Work required >> Pictures are not part of the copy. Give again exactly the lines from the one with "Build this scene" to the one with "COL = SC.collection", inclusive.

--- START Recorded data ---

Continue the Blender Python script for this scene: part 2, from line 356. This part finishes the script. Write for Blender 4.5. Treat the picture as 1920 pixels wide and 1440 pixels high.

--- END Recorded data ---
--- START Recorded data ---

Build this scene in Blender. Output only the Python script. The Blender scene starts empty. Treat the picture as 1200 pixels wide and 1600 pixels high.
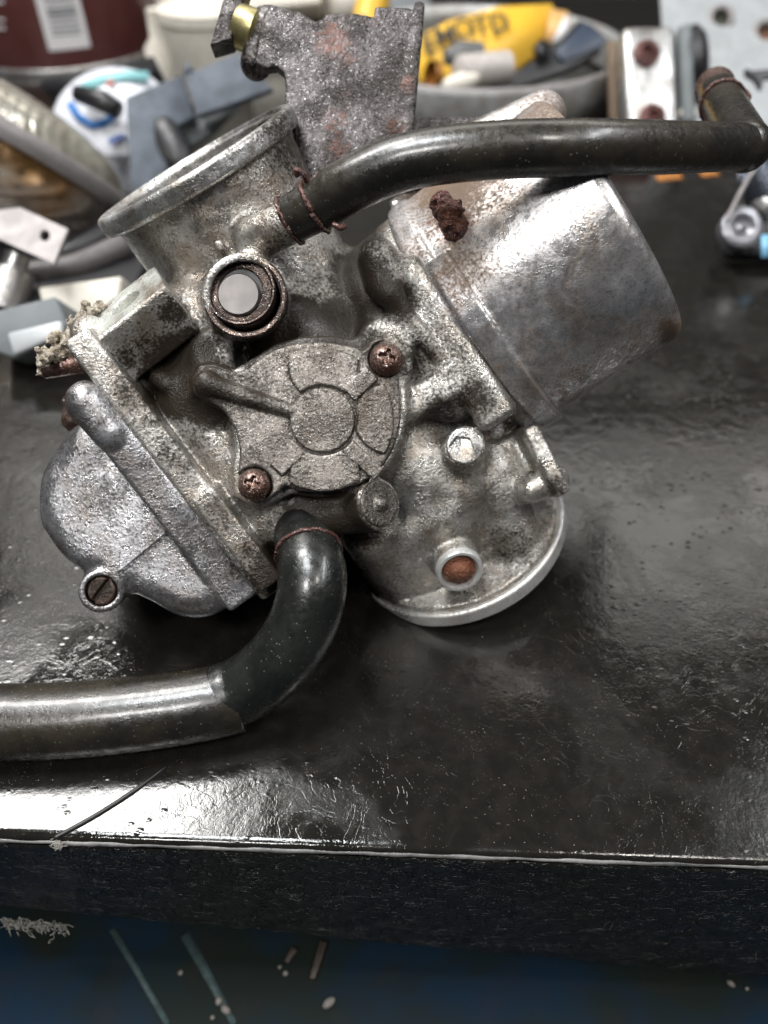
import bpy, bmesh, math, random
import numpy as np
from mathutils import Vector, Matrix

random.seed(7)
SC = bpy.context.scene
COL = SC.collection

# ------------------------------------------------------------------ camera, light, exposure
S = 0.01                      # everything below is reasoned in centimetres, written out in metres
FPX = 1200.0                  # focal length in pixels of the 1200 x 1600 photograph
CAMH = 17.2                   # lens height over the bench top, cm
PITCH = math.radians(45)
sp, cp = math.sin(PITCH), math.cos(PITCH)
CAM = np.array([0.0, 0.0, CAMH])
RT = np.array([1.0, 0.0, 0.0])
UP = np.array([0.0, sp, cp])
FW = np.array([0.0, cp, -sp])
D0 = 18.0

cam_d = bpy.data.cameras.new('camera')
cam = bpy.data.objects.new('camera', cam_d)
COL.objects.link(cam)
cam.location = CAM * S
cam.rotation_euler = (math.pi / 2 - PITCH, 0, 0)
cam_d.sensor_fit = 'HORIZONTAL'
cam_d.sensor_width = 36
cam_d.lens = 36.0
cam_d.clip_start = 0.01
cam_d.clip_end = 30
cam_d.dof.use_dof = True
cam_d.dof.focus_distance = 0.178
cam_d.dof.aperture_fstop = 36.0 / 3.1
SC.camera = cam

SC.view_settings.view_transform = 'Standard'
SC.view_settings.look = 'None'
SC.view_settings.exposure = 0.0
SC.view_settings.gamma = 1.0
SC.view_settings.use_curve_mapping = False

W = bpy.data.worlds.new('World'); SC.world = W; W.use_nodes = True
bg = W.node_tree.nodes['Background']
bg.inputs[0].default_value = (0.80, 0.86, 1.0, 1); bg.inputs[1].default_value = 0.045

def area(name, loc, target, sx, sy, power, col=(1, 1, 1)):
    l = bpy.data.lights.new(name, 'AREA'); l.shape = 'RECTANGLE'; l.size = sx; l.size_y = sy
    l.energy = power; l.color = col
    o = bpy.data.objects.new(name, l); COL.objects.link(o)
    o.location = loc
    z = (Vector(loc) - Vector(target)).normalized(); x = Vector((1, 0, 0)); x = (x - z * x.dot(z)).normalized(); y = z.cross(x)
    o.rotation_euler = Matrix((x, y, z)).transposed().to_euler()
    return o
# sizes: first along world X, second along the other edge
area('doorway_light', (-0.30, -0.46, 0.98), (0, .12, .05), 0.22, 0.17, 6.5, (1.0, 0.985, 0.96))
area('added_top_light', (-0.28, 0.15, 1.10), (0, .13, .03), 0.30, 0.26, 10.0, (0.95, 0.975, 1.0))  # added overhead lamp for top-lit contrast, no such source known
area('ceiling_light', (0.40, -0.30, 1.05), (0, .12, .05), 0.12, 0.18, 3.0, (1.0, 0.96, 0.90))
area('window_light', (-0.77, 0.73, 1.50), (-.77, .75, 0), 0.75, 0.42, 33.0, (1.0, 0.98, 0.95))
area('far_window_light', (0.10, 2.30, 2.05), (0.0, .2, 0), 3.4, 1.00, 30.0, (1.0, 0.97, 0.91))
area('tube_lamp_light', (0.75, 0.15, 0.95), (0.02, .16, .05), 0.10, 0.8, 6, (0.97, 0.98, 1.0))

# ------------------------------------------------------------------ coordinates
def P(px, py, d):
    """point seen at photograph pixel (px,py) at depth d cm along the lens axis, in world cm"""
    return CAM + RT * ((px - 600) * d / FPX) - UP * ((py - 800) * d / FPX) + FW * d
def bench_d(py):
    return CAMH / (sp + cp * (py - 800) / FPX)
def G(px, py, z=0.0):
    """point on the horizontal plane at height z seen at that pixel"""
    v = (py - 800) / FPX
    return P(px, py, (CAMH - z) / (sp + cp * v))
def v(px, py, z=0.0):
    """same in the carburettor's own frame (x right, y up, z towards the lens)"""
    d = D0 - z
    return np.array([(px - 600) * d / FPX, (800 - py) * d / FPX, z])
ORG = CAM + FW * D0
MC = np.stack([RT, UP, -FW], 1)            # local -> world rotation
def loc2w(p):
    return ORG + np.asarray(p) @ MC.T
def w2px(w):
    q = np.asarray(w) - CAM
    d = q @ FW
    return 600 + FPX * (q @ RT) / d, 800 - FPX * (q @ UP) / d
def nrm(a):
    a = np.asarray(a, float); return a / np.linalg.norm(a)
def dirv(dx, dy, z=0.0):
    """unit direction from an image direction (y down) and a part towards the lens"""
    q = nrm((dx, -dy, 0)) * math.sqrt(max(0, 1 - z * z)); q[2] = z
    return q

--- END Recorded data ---
--- START Recorded data ---

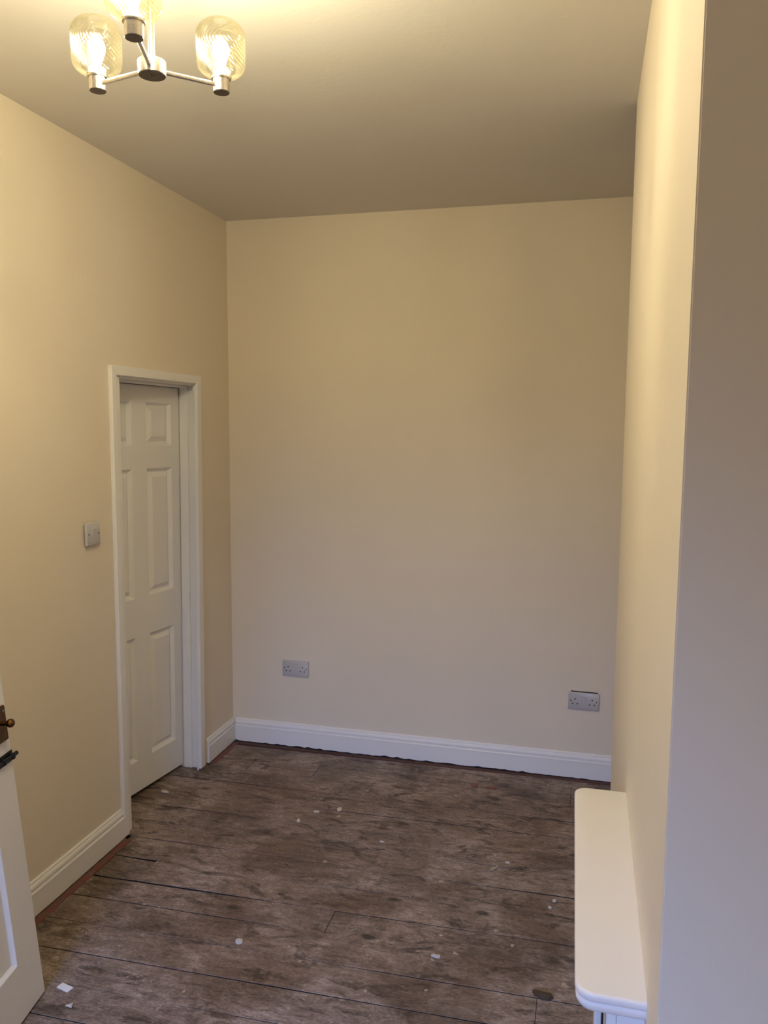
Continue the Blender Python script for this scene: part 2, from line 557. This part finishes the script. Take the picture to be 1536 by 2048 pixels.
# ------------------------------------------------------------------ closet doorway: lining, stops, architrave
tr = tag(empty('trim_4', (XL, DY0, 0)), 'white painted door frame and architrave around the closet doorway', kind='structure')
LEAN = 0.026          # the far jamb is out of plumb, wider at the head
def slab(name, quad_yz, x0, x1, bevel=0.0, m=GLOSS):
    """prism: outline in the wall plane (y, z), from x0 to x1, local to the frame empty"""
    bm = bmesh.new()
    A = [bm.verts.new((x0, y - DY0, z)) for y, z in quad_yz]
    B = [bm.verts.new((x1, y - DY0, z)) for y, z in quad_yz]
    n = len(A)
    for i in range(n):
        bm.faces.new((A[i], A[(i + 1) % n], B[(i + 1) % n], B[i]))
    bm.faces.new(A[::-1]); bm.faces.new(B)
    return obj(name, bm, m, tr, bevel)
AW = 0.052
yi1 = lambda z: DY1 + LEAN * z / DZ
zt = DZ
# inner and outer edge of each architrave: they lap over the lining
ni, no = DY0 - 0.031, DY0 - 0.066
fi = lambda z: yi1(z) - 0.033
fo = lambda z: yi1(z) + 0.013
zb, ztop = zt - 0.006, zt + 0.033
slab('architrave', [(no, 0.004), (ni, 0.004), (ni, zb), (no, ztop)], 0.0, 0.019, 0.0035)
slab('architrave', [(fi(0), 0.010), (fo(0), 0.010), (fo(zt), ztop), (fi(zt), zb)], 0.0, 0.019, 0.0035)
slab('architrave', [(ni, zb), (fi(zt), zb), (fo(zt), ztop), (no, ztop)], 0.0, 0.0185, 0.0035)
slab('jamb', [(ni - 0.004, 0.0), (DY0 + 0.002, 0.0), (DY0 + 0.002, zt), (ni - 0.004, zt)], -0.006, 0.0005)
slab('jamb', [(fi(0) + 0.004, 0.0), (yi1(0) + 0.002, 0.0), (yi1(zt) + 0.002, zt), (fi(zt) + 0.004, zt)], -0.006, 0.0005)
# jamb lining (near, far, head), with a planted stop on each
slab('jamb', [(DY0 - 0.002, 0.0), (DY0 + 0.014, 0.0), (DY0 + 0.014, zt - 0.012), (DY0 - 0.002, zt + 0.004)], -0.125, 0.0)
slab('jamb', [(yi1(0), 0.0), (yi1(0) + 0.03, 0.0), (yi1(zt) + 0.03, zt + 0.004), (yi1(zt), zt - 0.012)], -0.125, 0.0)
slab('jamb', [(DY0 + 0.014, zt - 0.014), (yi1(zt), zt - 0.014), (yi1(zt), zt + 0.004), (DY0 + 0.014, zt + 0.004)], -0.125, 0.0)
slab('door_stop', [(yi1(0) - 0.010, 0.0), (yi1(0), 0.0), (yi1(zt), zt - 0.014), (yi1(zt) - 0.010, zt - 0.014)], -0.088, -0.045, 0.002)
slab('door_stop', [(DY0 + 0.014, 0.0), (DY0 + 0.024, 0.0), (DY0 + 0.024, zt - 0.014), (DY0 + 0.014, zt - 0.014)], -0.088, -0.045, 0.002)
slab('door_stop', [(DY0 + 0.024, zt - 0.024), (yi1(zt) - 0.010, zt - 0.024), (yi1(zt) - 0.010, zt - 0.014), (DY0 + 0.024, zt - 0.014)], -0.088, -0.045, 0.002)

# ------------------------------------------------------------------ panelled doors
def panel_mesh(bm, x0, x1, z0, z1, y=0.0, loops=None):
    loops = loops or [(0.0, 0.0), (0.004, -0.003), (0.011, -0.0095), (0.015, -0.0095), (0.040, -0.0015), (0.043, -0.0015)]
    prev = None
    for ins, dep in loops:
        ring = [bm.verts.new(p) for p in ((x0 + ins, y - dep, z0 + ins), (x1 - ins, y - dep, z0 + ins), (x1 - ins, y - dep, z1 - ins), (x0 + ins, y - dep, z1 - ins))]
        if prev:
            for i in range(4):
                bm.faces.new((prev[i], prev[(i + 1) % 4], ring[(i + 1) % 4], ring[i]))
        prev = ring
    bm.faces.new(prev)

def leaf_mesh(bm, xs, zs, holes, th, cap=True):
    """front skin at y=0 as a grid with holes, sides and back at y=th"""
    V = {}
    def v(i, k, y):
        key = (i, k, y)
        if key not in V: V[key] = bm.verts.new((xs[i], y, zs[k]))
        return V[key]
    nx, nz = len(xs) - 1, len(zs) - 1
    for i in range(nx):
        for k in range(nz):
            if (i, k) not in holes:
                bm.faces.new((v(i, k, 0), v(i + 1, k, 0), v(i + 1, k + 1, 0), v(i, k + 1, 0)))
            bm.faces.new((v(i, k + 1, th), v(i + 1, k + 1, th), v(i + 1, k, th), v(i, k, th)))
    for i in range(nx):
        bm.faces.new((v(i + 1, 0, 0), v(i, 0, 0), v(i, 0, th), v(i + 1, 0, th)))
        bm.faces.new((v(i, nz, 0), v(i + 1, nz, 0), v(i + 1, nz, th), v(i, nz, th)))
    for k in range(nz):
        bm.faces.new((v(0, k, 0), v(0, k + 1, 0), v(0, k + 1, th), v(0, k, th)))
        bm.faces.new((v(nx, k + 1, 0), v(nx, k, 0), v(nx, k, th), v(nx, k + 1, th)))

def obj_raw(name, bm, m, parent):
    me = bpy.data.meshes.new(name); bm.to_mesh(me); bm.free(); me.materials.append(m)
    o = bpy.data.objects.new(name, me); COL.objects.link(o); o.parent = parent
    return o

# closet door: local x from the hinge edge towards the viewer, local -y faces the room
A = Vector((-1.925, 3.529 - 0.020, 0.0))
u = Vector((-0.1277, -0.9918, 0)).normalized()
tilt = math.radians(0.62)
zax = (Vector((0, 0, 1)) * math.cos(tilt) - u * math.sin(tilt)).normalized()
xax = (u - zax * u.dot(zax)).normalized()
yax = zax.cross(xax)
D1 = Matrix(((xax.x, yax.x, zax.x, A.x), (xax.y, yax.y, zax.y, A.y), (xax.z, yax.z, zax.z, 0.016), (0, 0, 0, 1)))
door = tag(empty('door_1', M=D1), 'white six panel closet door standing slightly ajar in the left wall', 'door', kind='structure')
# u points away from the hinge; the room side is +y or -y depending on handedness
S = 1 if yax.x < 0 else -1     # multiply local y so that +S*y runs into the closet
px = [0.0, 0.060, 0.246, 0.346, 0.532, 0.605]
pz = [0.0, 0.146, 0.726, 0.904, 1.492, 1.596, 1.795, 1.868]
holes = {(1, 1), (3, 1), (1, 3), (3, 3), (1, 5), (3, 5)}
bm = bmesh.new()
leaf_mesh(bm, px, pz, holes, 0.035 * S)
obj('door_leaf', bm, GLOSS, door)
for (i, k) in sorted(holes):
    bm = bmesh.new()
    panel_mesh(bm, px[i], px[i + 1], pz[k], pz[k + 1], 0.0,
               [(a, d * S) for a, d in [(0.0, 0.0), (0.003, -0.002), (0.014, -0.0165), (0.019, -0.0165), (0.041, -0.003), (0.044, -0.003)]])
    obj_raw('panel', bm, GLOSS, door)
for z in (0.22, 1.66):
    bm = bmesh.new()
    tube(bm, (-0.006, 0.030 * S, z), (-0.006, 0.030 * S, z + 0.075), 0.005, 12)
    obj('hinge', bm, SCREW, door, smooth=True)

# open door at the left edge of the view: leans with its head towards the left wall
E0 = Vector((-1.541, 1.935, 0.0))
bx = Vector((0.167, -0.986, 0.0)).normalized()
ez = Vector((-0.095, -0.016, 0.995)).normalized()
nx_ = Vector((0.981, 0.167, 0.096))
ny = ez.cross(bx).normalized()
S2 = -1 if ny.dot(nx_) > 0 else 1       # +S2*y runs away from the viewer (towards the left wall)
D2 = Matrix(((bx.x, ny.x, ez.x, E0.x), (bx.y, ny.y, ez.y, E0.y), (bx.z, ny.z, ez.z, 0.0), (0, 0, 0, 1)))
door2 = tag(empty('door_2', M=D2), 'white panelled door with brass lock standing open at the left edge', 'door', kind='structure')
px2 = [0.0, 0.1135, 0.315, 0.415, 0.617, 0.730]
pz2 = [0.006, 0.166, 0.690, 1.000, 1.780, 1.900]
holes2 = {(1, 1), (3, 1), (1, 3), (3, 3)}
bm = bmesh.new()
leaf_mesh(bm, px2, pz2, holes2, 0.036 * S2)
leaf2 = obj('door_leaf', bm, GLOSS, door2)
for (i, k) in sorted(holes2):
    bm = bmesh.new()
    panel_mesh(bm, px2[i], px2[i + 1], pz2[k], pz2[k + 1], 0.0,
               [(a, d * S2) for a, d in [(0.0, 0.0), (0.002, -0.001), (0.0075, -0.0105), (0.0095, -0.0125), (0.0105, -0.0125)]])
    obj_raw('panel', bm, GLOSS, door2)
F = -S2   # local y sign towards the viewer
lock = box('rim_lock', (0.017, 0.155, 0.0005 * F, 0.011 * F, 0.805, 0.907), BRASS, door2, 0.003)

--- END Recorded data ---

Exercise output >>
Build this scene in Blender. Output only the Python script. The Blender scene starts empty. Treat the picture as 1200 pixels wide and 1600 pixels high.
import bpy, bmesh, math, random
import numpy as np
from mathutils import Vector, Matrix

random.seed(7)
SC = bpy.context.scene
COL = SC.collection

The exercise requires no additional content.